さらに、制御手段50の移動距離は、導通部32と短絡部53とを接触状態および非接触状態となるように切り替え可能な範囲でよいため、移動距離が短い構成が可能になる。よって、インペラ40の流体吐出量を可変する機構を小型化でき車両搭載性が向上する。また、移動距離が短くてすむため、電磁コイル51の小型化および省電力化が可能になり車両搭載性が向上する。
尚、本発明は上述の実施形態に限定されるものではなく、本発明の目的が達成される限りにおける種々の変形、改良等の態様も含む。
例えば、電磁コイル51の通電時間のデューティ比を調整すれば、インペラ40の回転速度を制御でき、インペラ40による流体の吐出量を制御できる。例えば、電磁コイル51の通電時間のデューティ比を0%とした際のインペラ40による流体の吐出量が100L/minであった場合、電磁コイル51の通電時間のデューティ比を60%とした際のインペラ40による流体の吐出量は、ほぼ40L/minになるように制御可能である。
付勢部材54は板バネに限定されず、ゴムなどの弾性部材でもよい。また、短絡部53が導電部32から離間する方向に付勢部材54の付勢方向を設定し、かつアーマチュア52に磁石等の強磁性体を用いた場合には、電磁コイル51を通電したときにアーマチュア52との反発作用により短絡部53が付勢部材54の付勢力に抗して導電部32に当接するようにして、インペラ40を回転可能な状態とする構成も採用可能である。さらに、アーマチュア52に強磁性体を使用し、付勢部材54を使用せずに、電磁コイル51とアーマチュア52との磁気的相互作用によりアーマチュア52が軸方向に進退動可能になるようにし、短絡部53と誘導子30との接触・非接触を切り替え、インペラ40の回転を制御する構成も可能である。
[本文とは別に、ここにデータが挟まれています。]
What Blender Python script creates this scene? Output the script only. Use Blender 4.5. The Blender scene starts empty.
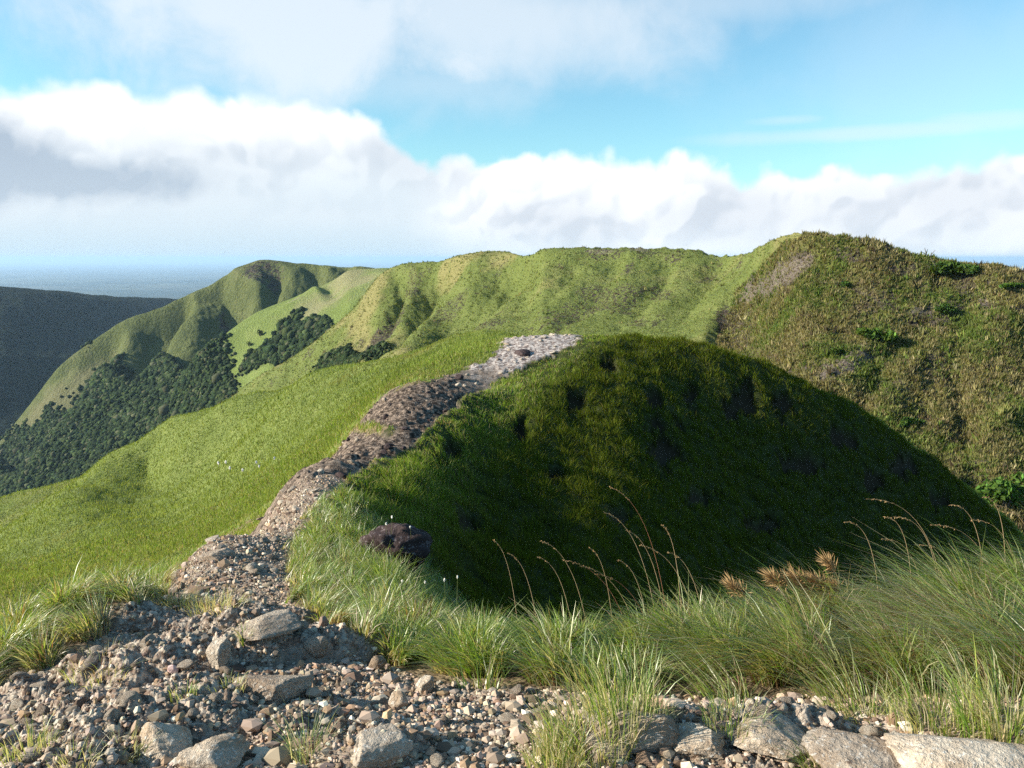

本実施例は、シャフト41の径方向に磁気的な相互作用が生じるように永久磁石22と誘導子30とが対向に配設された構造であるが、シャフト41の長手方向に対して平行に磁気的な相互作用が生じるように永久磁石22と誘導子30が対抗配置される構造でもインペラ30は回転可能であり、上記効果と同様の作用効果を奏する。
1・・・車両用ウォータポンプ
10・・・ケーシング
20・・・動力伝達部材
22・・・永久磁石(磁石部)
30・・・誘導子
40・・・インペラ
51・・・電磁コイル
52・・・アーマチュア
53・・・短絡部

Claims (3)

  1. ケーシングと、
    前記ケーシングに支持され、動力源から伝達された動力により回転する動力伝達部材と、
    前記動力伝達部材と一体回転する磁石部と、
    前記ケーシングを介して前記磁石部に対向配設され、短絡状態となったときに前記磁石部の回転により生じる回転磁界の作用で誘導電流が内部を流れる誘導子と、
    前記誘導子の一端側に固設され、前記誘導子と同軸一体回転するインペラと、
    前記誘導子の他端側に配設され、前記誘導子の回転軸芯方向に移動可能なアーマチュアと、
    前記アーマチュアの移動に連動して移動し、前記誘導子を短絡状態とするように接触可能に配設される短絡部と、
    前記アーマチュアに作用させる磁力を発生する磁力発生部と、
    を備える車両用ウォータポンプ。
  2. 前記磁力発生部は電磁コイルであり、前記電磁コイルの通電により前記アーマチュアが磁力の作用を受けて前記誘導子の回転軸芯方向に移動し、前記短絡部と前記誘導子との接触および非接触が切り替えられる、ことを特徴とする請求項1に記載の車両用ウォータポンプ。
  3. 両端が前記誘導子および前記短絡部に接触して配設され、前記アーマチュアおよび前記短絡部を前記誘導子の回転軸芯方向に付勢する付勢手段を備えることを特徴とする請求項1または請求項2に記載の車両用ウォータポンプ。